What the task asks — Reproduce, please, only the lines from the first line below to the line containing "PI/4).build('clamp', 'lgrey', ov)", inclusive.
**** Recorded data
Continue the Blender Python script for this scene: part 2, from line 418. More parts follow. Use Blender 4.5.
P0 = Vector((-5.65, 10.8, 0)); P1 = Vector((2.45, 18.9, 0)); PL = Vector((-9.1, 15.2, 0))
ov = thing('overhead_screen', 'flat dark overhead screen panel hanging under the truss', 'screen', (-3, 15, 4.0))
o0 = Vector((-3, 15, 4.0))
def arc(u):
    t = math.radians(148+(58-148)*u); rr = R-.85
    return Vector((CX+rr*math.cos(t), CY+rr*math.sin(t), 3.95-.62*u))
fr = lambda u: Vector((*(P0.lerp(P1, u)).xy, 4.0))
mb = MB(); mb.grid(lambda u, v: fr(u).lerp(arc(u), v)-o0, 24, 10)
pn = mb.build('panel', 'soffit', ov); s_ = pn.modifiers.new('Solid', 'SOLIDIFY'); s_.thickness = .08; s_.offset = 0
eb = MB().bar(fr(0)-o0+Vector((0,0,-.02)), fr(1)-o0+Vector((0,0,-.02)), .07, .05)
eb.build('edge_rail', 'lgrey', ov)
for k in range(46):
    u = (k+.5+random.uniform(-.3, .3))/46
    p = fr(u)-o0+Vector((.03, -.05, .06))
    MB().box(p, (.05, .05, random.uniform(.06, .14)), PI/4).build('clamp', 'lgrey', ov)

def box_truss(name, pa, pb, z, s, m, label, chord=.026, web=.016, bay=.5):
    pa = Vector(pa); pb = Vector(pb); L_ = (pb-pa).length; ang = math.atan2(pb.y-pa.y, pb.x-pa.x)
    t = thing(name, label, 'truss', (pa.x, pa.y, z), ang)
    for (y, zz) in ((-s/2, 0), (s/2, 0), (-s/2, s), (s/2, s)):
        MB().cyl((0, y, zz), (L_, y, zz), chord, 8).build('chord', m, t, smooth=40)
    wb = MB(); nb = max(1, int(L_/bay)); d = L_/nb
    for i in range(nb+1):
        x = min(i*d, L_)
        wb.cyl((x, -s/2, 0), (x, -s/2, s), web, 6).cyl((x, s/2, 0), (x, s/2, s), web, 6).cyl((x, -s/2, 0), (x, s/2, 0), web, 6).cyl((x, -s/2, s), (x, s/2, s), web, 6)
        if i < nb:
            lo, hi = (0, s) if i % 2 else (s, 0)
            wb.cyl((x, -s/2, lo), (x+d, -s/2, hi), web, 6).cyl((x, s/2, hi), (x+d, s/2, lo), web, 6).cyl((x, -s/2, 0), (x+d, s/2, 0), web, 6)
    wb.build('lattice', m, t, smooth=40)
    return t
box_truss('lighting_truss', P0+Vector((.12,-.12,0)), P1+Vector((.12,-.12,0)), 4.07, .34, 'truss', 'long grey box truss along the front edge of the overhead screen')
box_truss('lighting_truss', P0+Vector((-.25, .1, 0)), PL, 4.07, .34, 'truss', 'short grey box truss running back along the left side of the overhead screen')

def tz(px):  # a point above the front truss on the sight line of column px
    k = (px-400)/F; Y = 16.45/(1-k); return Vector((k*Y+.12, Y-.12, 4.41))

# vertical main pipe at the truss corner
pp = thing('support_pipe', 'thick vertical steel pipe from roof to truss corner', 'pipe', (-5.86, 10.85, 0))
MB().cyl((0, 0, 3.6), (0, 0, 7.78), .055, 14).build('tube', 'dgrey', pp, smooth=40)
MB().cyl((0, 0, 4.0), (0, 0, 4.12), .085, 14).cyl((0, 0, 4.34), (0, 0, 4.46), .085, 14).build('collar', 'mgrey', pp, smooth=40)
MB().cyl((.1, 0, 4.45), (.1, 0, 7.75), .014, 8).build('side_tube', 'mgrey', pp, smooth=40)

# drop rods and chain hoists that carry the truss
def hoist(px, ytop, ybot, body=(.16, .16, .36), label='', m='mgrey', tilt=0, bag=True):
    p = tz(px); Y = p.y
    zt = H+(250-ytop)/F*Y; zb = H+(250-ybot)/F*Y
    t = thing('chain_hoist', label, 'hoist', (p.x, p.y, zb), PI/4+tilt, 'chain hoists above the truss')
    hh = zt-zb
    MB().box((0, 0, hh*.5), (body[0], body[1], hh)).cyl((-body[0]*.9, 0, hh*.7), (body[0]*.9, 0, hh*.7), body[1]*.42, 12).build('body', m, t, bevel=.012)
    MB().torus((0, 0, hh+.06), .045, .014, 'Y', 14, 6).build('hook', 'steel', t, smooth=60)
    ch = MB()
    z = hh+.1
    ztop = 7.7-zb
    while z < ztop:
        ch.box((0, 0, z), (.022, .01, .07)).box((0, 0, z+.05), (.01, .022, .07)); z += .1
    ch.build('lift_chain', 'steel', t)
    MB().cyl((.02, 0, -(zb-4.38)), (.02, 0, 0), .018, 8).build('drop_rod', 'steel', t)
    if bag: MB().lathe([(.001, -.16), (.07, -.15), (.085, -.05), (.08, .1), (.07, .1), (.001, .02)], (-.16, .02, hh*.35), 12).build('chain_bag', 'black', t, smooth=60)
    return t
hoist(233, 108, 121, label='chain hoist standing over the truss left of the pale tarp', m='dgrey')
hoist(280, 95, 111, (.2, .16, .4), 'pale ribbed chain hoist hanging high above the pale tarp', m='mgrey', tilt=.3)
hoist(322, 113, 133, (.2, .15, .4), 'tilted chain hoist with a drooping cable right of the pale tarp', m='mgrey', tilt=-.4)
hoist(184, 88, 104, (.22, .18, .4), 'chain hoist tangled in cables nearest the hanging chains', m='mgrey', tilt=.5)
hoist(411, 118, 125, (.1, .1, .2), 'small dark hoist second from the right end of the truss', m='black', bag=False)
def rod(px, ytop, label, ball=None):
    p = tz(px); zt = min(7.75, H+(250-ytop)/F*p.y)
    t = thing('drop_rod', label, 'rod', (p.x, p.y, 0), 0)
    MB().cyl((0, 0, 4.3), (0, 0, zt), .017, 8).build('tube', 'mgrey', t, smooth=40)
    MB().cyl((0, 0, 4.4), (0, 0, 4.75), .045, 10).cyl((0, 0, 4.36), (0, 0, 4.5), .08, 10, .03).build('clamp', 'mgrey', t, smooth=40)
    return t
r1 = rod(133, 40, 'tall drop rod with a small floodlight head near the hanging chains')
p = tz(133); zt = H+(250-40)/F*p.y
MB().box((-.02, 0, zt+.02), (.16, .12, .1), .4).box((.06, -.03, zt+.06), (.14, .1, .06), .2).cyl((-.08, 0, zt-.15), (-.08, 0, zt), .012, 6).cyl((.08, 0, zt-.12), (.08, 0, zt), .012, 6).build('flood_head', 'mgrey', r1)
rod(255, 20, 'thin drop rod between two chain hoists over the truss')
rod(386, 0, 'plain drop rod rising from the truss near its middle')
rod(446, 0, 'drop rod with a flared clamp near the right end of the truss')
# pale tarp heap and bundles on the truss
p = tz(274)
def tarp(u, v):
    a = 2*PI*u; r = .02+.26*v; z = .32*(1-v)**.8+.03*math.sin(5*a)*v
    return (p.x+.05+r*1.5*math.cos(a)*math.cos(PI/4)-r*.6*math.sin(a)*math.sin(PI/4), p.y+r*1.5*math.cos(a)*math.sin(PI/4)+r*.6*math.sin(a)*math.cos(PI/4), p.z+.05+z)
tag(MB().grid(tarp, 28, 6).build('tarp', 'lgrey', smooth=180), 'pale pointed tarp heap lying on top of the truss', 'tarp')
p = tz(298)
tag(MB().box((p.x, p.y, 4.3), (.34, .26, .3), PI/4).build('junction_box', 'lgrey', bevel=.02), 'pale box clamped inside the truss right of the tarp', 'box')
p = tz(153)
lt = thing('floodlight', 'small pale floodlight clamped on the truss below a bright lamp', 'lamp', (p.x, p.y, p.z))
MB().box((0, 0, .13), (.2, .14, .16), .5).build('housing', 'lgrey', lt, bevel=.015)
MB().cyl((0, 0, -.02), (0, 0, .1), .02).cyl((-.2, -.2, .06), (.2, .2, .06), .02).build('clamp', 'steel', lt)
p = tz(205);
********
Expected output —
Continue the Blender Python script for this scene: part 2, from line 418. More parts follow. Use Blender 4.5.
P0 = Vector((-5.65, 10.8, 0)); P1 = Vector((2.45, 18.9, 0)); PL = Vector((-9.1, 15.2, 0))
ov = thing('overhead_screen', 'flat dark overhead screen panel hanging under the truss', 'screen', (-3, 15, 4.0))
o0 = Vector((-3, 15, 4.0))
def arc(u):
    t = math.radians(148+(58-148)*u); rr = R-.85
    return Vector((CX+rr*math.cos(t), CY+rr*math.sin(t), 3.95-.62*u))
fr = lambda u: Vector((*(P0.lerp(P1, u)).xy, 4.0))
mb = MB(); mb.grid(lambda u, v: fr(u).lerp(arc(u), v)-o0, 24, 10)
pn = mb.build('panel', 'soffit', ov); s_ = pn.modifiers.new('Solid', 'SOLIDIFY'); s_.thickness = .08; s_.offset = 0
eb = MB().bar(fr(0)-o0+Vector((0,0,-.02)), fr(1)-o0+Vector((0,0,-.02)), .07, .05)
eb.build('edge_rail', 'lgrey', ov)
for k in range(46):
    u = (k+.5+random.uniform(-.3, .3))/46
    p = fr(u)-o0+Vector((.03, -.05, .06))
    MB().box(p, (.05, .05, random.uniform(.06, .14)), PI/4).build('clamp', 'lgrey', ov)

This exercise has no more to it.